Trump played up his economic success and highlight the GOP tax plan passed last month, the signature achievement of his first year in office.

"Small business confidence is at an all-time high. The stock market has smashed one record after another, gaining $8 trillion dollars and more in value in just this short period of time," Trump said.

The president, however, did not mention that just hours before he was set to deliver his speech the stock market closed by taking a triple-digit hit.

"Our massive tax cuts provide tremendous relief for the middle class and small business, to lower tax rates for hard-working Americans," Trump said in touting the new tax law. The president also promised that this year "will be the last time you will ever file under the old and very broken system. And millions of Americans will have more take-home pay, starting next month. A lot more."

Trump also called for a $1.5 trillion package "to rebuild our crumbling infrastructure" in partnership with state and local governments, "and, where appropriate, tapping into private sector investment."

"We built the Empire State Building in just one year.

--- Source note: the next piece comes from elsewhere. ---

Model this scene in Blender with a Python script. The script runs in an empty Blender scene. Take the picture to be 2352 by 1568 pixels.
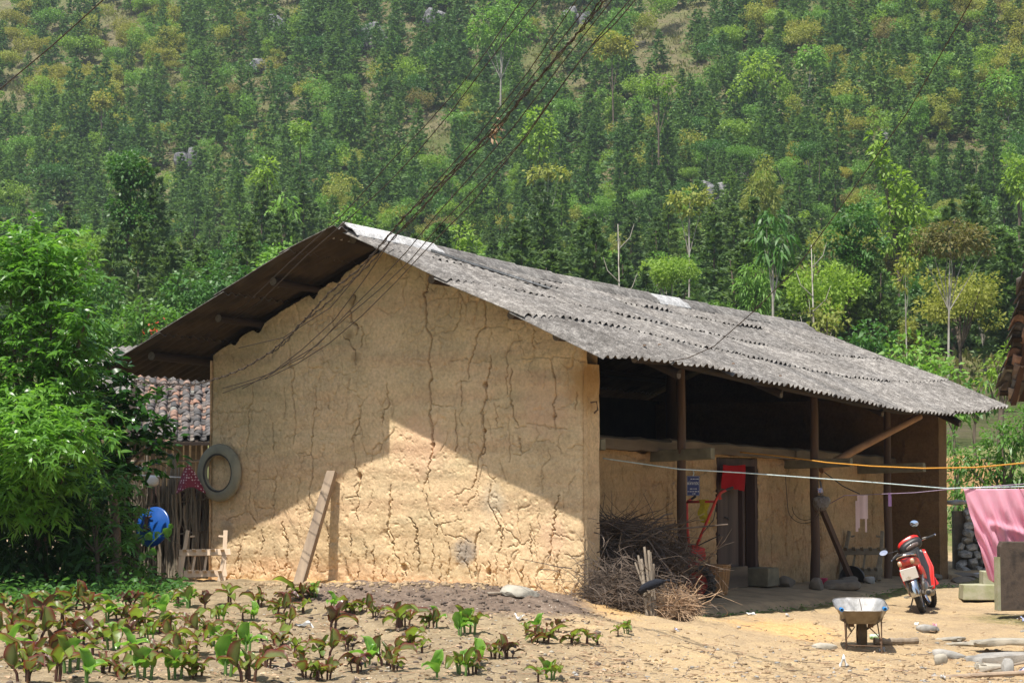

Isn't it a disgrace that it can now take 10 years just to get a minor permit approved for the building of a simple road?" Trump queried. "I am asking both parties to come together to give us the safe, fast, reliable, and modern infrastructure that our economy needs and our people deserve."

Rep. Joe Kennedy III, D-Mass., delivered the official Democratic response to Trump's speech and seized on the division in the country as he spoke after the president.

"It would be easy to dismiss the past year as chaos. Partisanship. Politics. But it's far bigger than that. This administration isn't just targeting the laws that protect us — they are targeting the very idea that we are all worthy of protection," Kennedy said.